» EXERCISE
Extract each line containing the string "wide".

━━━━━ PROVIDED MATERIAL

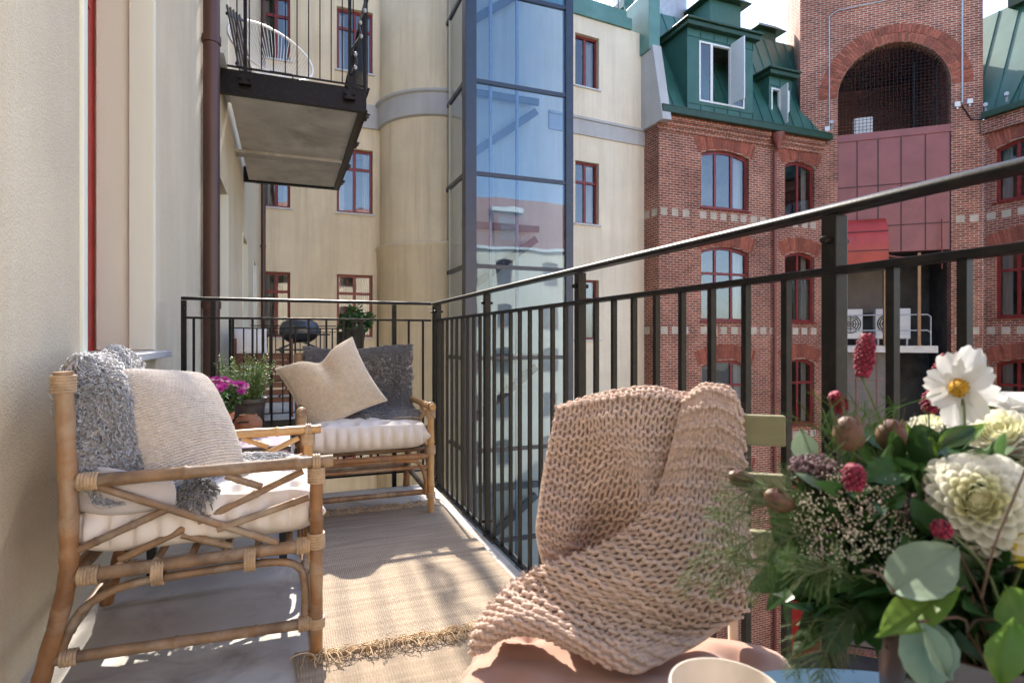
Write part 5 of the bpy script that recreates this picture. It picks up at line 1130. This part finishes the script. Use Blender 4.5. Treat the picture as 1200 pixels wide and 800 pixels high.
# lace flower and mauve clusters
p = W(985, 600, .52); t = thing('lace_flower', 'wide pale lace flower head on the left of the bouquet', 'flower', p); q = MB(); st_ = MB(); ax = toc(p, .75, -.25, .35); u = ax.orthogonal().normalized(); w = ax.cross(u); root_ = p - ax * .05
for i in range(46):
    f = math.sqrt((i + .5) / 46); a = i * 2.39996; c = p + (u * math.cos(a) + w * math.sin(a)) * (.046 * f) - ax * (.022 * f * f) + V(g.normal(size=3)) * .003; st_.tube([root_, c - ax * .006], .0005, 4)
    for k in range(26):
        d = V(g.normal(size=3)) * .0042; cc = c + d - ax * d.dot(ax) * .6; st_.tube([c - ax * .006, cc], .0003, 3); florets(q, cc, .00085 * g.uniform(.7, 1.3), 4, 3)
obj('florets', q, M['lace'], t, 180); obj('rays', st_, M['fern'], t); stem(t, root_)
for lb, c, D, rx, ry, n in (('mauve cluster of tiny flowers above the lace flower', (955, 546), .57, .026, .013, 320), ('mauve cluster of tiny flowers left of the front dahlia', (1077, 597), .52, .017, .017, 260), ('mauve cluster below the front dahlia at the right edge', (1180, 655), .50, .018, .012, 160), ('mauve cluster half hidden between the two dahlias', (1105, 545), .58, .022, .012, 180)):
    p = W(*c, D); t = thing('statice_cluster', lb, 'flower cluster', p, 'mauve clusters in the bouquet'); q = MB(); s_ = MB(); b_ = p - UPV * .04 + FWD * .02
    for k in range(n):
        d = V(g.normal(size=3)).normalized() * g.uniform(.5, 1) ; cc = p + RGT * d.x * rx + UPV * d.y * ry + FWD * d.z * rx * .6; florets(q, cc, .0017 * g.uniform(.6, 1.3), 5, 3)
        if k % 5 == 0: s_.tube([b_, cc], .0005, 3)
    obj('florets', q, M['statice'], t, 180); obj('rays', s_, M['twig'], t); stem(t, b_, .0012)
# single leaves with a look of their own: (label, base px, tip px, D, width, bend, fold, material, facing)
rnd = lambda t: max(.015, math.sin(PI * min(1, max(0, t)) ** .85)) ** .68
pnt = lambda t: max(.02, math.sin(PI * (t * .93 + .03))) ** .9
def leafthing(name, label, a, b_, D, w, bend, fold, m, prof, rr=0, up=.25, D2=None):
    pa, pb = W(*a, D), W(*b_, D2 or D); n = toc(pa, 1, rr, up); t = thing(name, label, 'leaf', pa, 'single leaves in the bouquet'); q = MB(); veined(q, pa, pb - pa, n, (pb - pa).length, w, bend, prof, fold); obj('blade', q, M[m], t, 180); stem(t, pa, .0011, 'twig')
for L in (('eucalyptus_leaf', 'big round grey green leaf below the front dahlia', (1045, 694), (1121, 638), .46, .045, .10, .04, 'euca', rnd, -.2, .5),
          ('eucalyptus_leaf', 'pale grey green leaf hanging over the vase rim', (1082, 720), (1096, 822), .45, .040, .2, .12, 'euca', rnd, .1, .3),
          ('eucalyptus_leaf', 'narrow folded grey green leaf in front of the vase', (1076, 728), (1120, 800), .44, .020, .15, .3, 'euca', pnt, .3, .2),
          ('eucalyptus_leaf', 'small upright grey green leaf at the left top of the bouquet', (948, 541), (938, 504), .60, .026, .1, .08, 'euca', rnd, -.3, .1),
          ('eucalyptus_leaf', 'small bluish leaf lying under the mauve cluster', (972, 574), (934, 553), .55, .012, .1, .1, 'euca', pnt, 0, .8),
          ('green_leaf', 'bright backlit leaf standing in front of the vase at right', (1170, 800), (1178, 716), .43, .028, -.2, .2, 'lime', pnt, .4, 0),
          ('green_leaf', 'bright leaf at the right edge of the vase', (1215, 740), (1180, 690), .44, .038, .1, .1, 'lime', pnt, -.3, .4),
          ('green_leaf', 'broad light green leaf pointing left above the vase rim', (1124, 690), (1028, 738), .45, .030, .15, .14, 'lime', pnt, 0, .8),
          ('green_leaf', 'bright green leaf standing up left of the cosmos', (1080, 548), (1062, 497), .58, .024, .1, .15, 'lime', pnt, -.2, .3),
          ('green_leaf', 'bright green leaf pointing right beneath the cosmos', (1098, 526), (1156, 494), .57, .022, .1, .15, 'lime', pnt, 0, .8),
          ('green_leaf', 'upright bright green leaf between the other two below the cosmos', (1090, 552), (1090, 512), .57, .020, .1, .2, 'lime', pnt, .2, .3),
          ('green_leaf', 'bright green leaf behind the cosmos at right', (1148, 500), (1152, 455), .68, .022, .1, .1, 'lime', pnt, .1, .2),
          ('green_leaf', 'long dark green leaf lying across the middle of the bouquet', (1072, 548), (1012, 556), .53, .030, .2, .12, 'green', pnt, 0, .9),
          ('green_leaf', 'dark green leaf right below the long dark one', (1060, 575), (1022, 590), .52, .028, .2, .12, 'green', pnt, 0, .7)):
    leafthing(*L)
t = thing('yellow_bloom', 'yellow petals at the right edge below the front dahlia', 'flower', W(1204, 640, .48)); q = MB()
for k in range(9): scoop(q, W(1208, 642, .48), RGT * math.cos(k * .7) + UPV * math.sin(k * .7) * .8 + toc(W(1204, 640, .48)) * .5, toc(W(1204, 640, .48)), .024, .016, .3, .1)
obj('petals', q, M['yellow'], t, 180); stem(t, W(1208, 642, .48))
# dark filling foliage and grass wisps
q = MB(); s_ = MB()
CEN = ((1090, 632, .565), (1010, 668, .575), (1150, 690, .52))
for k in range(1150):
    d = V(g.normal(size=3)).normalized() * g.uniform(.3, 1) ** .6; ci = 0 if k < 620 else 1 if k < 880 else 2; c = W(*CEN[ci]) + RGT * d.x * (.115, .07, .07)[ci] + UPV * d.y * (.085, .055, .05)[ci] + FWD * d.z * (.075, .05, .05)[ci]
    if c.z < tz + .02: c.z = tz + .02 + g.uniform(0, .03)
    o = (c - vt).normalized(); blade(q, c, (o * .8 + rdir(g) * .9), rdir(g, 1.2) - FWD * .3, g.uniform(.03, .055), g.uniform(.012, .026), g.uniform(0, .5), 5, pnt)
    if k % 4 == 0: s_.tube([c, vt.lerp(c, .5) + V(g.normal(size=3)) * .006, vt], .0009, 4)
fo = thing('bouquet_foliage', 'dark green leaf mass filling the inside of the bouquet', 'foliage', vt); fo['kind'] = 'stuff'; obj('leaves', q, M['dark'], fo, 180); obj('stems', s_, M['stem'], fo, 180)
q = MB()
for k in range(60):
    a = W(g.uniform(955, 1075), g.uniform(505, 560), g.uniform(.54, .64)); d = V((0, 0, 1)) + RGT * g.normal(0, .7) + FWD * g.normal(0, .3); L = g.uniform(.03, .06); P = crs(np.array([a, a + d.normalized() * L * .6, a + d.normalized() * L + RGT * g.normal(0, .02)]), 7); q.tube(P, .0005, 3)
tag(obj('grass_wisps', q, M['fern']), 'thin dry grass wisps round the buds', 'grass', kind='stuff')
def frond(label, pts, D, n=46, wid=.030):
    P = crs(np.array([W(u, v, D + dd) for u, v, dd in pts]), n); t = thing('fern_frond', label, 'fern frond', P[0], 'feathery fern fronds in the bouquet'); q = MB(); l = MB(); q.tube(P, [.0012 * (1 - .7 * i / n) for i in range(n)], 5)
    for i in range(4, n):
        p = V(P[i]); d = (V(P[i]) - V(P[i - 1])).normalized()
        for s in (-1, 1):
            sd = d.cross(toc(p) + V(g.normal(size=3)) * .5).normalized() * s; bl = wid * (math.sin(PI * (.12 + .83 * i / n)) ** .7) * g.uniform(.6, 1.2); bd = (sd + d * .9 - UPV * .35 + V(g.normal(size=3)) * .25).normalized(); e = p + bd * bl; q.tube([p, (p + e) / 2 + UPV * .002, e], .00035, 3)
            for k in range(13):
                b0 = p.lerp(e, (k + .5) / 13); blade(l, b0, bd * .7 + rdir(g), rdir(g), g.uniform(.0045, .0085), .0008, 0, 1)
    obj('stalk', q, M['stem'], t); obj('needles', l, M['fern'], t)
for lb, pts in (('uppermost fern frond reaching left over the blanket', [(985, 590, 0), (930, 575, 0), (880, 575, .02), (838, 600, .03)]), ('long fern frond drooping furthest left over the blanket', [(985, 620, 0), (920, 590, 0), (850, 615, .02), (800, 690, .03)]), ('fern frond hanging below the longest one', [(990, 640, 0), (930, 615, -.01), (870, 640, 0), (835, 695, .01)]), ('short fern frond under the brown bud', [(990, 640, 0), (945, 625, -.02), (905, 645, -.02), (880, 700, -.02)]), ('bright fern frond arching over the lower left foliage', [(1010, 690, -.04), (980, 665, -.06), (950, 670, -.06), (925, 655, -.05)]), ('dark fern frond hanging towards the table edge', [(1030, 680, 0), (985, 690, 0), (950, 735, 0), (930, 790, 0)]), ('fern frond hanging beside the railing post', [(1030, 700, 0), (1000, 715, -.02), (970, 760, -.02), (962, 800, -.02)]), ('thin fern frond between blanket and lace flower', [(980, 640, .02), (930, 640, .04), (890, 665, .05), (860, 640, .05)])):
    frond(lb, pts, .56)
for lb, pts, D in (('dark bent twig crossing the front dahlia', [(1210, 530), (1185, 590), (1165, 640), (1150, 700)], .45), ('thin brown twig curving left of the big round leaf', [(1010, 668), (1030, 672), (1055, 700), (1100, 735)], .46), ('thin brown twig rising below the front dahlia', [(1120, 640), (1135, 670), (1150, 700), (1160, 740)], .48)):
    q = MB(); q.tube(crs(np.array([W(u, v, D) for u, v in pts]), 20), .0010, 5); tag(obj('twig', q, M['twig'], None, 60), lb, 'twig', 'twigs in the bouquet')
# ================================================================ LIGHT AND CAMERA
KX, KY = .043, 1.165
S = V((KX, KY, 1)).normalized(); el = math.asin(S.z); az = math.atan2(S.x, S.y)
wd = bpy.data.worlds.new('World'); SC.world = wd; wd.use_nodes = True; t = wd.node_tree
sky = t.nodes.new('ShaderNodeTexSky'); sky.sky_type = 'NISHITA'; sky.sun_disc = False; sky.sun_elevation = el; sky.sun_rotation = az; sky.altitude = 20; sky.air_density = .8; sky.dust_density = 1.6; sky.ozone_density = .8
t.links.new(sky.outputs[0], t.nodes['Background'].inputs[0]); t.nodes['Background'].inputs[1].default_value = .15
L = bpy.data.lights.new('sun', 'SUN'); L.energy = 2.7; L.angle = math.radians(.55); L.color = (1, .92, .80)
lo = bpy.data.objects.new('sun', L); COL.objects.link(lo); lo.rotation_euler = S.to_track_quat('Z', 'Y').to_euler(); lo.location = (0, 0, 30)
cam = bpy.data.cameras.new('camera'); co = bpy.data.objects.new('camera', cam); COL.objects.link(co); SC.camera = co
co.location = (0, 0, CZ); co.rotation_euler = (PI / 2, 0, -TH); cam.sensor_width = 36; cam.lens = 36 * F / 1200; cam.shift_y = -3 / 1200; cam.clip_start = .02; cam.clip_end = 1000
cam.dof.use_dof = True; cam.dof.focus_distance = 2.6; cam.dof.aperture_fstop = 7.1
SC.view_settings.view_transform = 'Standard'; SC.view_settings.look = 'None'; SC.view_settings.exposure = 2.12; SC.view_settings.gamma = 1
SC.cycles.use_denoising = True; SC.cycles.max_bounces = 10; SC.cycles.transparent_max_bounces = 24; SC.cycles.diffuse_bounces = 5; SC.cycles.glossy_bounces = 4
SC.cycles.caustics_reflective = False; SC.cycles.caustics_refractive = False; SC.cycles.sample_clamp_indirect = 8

━━━━━━━━━━

» TASK OUTPUT
Write part 5 of the bpy script that recreates this picture. It picks up at line 1130. This part finishes the script. Use Blender 4.5. Treat the picture as 1200 pixels wide and 800 pixels high.
p = W(985, 600, .52); t = thing('lace_flower', 'wide pale lace flower head on the left of the bouquet', 'flower', p); q = MB(); st_ = MB(); ax = toc(p, .75, -.25, .35); u = ax.orthogonal().normalized(); w = ax.cross(u); root_ = p - ax * .05